### The exercise
The exercise asks you to copy every line below in which "scene" appears.

### Data segment
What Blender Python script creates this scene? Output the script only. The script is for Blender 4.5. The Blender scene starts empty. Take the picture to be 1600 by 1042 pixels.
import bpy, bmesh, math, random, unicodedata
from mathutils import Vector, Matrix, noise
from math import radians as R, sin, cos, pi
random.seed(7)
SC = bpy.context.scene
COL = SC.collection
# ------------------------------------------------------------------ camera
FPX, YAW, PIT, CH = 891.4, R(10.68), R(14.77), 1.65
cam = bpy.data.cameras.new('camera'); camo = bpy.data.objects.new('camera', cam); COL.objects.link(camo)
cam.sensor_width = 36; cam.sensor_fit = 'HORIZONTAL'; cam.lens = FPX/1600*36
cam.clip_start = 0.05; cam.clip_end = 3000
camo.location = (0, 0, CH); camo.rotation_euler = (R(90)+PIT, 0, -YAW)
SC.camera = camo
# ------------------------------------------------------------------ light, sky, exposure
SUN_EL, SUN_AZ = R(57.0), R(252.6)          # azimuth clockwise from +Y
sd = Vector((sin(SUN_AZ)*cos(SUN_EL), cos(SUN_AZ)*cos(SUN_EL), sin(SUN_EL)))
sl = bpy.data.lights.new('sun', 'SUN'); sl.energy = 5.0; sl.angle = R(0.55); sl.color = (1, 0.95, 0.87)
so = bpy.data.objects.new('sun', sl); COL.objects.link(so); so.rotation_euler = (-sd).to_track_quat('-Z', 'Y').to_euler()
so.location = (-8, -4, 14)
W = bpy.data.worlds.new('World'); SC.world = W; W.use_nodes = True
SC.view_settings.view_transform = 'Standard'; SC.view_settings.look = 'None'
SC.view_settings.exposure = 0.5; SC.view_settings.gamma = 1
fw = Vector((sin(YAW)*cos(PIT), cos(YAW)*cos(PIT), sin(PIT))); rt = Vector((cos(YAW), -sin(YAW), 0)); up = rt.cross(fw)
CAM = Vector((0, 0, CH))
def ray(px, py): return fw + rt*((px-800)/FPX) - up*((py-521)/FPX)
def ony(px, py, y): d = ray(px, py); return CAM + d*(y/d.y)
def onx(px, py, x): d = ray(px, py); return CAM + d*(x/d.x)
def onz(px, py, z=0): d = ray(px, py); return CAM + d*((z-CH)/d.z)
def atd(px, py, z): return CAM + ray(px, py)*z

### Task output
What Blender Python script creates this scene? Output the script only. The script is for Blender 4.5. The Blender scene starts empty. Take the picture to be 1600 by 1042 pixels.
SC = bpy.context.scene